New scientific models of the way the climate in the United States will evolve over the course of the next four decades show that Colorado, Arizona, New Mexico and Utah will be most affected by increasing heat waves, which will boost the average temperatures up by a significant amount. The computer model also reveals the fact that weather anomalies, such as extremely high temperatures over one in 50 summers, will became far more common, with the most affected areas at risk of experiencing them even eight times per decade. The simulation has the highest resolution of such an investigation.
In charge of elaborating the new model was a team of researchers from the Purdue University, in West Lafayette, Indiana, led by climate scientist Noah Diffenbaugh. He designed the simulation in such a way that it would unfold in ten-year periods between 2000 and 2039, and have a 25-square-kilometer area as the smallest unit.
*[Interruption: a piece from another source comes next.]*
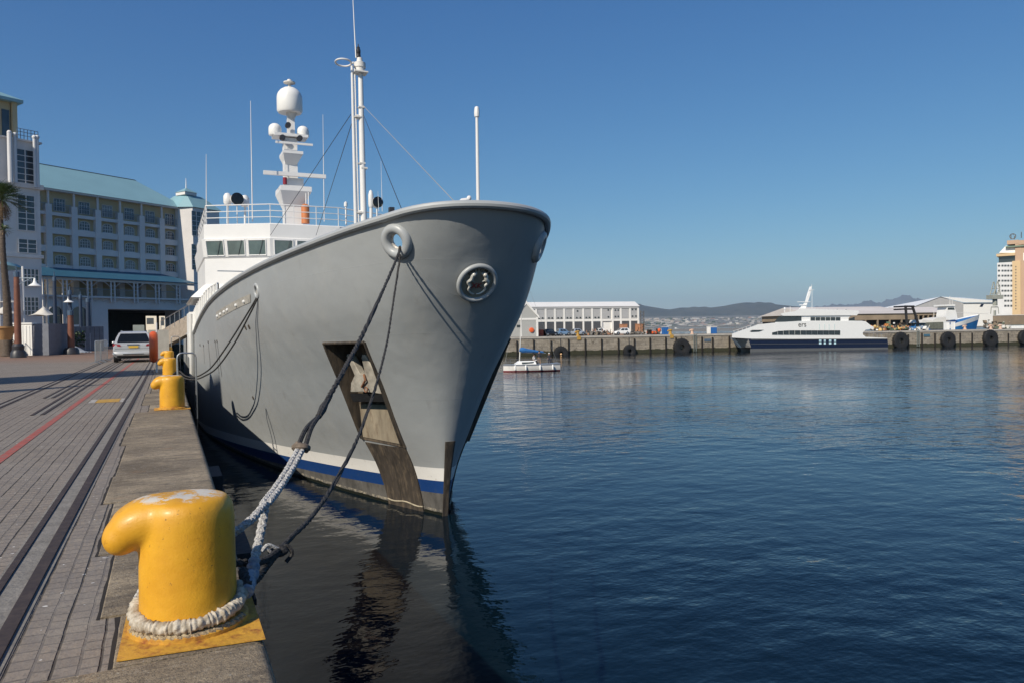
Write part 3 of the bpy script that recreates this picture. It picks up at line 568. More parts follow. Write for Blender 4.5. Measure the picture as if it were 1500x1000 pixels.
b = MB(); t_ = my(414, 275); b.cyl((t_[0], MY - 1, t_[2]), (t_[0], MY - 1, t_[2] + .4), .12); b.build('red_light', M('red_lens', (.25, .02, .03), .3), mast, world=True)
b = MB(); t0, t1 = my(443.5, 331), my(443.5, 303); b.lathe([(.24, 0), (.24, t1[2] - t0[2] - .1), (.1, t1[2] - t0[2])], (t0[0], MY - 1.0, t0[2]), 16); b.build('orange_canister', M('orange_plastic', (.5, .17, .06), .5), ship, world=True)
b = MB()
for px, y0, y1 in ((447.5, 331, 285), (444, 320, 288)): a, c_ = my(px, y0), my(px, y1); b.cyl((a[0], MY - 1.05, a[2]), (c_[0], MY - 1.05, c_[2]), .035, n=6)
b.build('mast_strut', swhite, mast, world=True)
# whip aerials
def whip(px0, y0, px1, y1, Y, r_, name='whip_aerial'):
    a, c_ = ony(px0, y0, Y), ony(px1, y1, Y); bb = MB(); bb.tube([a, lerp(a, c_, .45), c_], [r_, r_ * .8, r_ * .35], 6); bb.build(name, swhite, ship, world=True)
whip(302.5, 330, 302, 226, 44, .035); whip(370, 325, 367, 148, 45, .04); whip(475, 325, 473, 168, 46, .03)
whip(560, 310, 558, 236, 27.5, .012); whip(555, 310, 553.5, 280, 27, .01)
# searchlights on poles
def pod(px, y0, y1, Y, r_):
    a, c_ = ony(px, y1, Y), ony(px, y0, Y); bb = MB(); bb.cyl(a, c_, .06, n=8); bb.lathe([(r_ * .8, 0), (r_, .1), (r_, .45), (r_ * .6, .6), (0, .65)], c_, 14); bb.build('equipment_pod', swhite, ship, world=True)
pod(333.5, 300, 332, 44, .22); pod(359, 303, 331, 44, .24)
def searchlight(px, py, Y, r_, leg):
    c_ = ony(px, py, Y); bb = MB(); dirn = np.array([.15, -1, 0]); dirn /= np.linalg.norm(dirn); bb.lathe([(r_ * .7, -.3), (r_, -.1), (r_, .1)], c_, 20, dirn); bb.cyl(c_, c_ - np.array([0, 0, leg]), .03, n=6); o = bb.build('searchlight', swhite, ship, world=True)
    bb = MB(); bb.lathe([(r_ * 1.02, .08), (r_ * 1.02, .13), (r_ * .6, .14), (0, .14)], c_, 20, dirn); bb.build('lens', M('lens_black', (.01, .01, .012), .1), o, world=True)
searchlight(347, 292, 43.6, .33, 1.5)
searchlight(552, 297, 27.6, .2, .6); pod(543.5, 304, 322, 27.6, .1)
b = MB(); t_ = ony(507, 330, 42.5); b.cyl(t_, t_ + np.array([0, 0, 1.1]), .05, n=6); b.lathe([(.1, 0), (.1, .2), (0, .3)], t_ + np.array([0, 0, 1.05]), 10); b.build('rail_lamp', swhite, ship, world=True)
# foremast
FY = 29.0
def fy(px, py, dy=0.): return ony(px, py, FY + dy)
b = MB(); b.tube([fy(533.5, 345), fy(530.5, 220), fy(528, 106)], [.125, .115, .095], 12)
fm = b.build('foremast', swhite, ship, world=True)
b = MB(); A0, A1 = fy(521.5, 345), fy(515.5, 97); b.tube([A0, A1], [.07, .05], 8); B0, B1 = fy(526, 345), fy(519.5, 97); b.tube([B0, B1], [.035, .03], 6)
for k in range(48): t = k / 47; b.cyl(lerp(A0, A1, t), lerp(B0, B1, t), .014, n=4)
b.build('ladder', swhite, fm, world=True)
b = MB()
for py, px in ((158, 529), (172, 524), (240, 530), (247, 533), (312, 528)): t_ = fy(px, py); b.ball(t_, .1, 8); b.box(t_[0] - .12, t_[0] + .12, FY - .12, FY + .1, t_[2] - .03, t_[2] + .03); b.build('mast_clamp', offwhite, fm, world=True); b = MB()
b = MB(); t_ = fy(526, 108); b.box(t_[0] - .22, t_[0] + .3, FY - .25, FY + .25, t_[2], t_[2] + .05); b.lathe([(.2, .05), (.2, .2), (.23, .22), (.23, .4), (.12, .45), (.1, .6)], (t_[0] + .03, FY, t_[2]), 16); b.build('mast_platform', offwhite, fm, world=True)
b = MB(); t_ = fy(525, 84); b.lathe([(.09, 0), (.09, .1), (.07, .12), (.09, .15), (.09, .28), (.06, .3), (.07, .36), (.02, .42), (.02, .5)], t_, 12); b.build('navigation_light', darkmetal, fm, world=True)
b = MB(); t_ = fy(503, 92); b.torus(t_, .3, .035, ax=(.05, .12, 1), n=30, k=8); b.cyl(t_ + np.array([.3, 0, 0]), fy(518, 92), .04); b.build('loop_aerial', swhite, fm, world=True)
b = MB(); b.tube([fy(521.5, 85), fy(519, 40), fy(516.5, -12)], [.028, .02, .012], 6); b.build('whip_aerial', swhite, fm, world=True)
cable = M('stay_wire', (.03, .03, .035), .5); wcable = M('pale_stay', (.3, .3, .3), .5)
b = MB()
b.tube([fy(532, 168), ony(588, 306, 18.3)], .010, 5); b.tube([fy(514, 168), ony(396, 345, 41.5)], .013, 5); b.tube([fy(515, 182), ony(463, 345, 41.5)], .013, 5)
b.build('stay', cable, fm, world=True)
b = MB(); b.tube([fy(531, 154), ony(666, 296, 17.8)], .011, 5); b.build('stay', wcable, fm, world=True)
# jackstaff and bow fittings
b = MB(); a, c_ = q7(702, 310), q7(702, 157); a[1] = c_[1] = 17.1; b.tube([a, c_], [.045, .035], 10); b.ball(c_, .06, 10); b.lathe([(.06, -.2), (.07, -.1), (.06, 0)], c_, 10); b.build('jackstaff', swhite, ship, world=True)
b = MB(); t_ = onx(680, 296, 6.6); b.tube([t_ + np.array([-.25, 0, -.15]), t_ + np.array([-.05, 0, .02]), t_ + np.array([.12, 0, .06])], [.03, .06, .05], 8); b.ball(t_ + np.array([.13, 0, .1]), .06, 8); b.build('bow_light', swhite, ship, world=True)
b = MB(); t_ = ony(573, 308, 18.5); b.box(t_[0] - .06, t_[0] + .06, 18.4, 18.55, t_[2] - .2, t_[2] + .06); b.build('junction_box', darkmetal, ship, world=True)
# deck clutter in the bow, seen over the bulwark only from the side
b = MB(); b.lathe([(.5, 0), (.5, .5), (.3, .6), (.3, 1.0), (.5, 1.05)], (7, 24, 2.7), 20); b.build('windlass', offwhite, ship, world=True)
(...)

This means that the country's entire territory was divided into squares, and thus the researchers got the most complex simulation of climate change in the US to date.
“The once-in-50-years event becomes the five-times-in-ten-year event, and in the western United States it is much higher than that – up to eight times per decade,” he says, quoted by
Nature News. In its Fourth Assessment Report, the UN Intergovernmental Panel on Climate Change estimated that the warming in the US, and especially in its Western regions, wouldn't be that significant, but the new paper, which uses far better prediction techniques, shows that the threat was underestimated.
“If humans and ecological systems have adapted to the current climate and if they experience temperatures they have never before experienced, it may be a problem for some systems. But Diffenbaugh doesn't say which ones,” Rutgers University climate scientist Alan Robock explains. “In terms of the targets that are necessary to avoid dangerous climate change, these results suggest that we may need a re-evaluation of those targets,” the Purdue University expert believes.
All it takes for the scenario to come true, the researcher adds, is for the global temperature to increase by an average of 1.2ºC, as opposed to the 2000 means. The effects of such a warming phenomenon could be devastating on the atmosphere, the rain patterns, mountaintop glaciers and polar ice sheets, the researchers warn.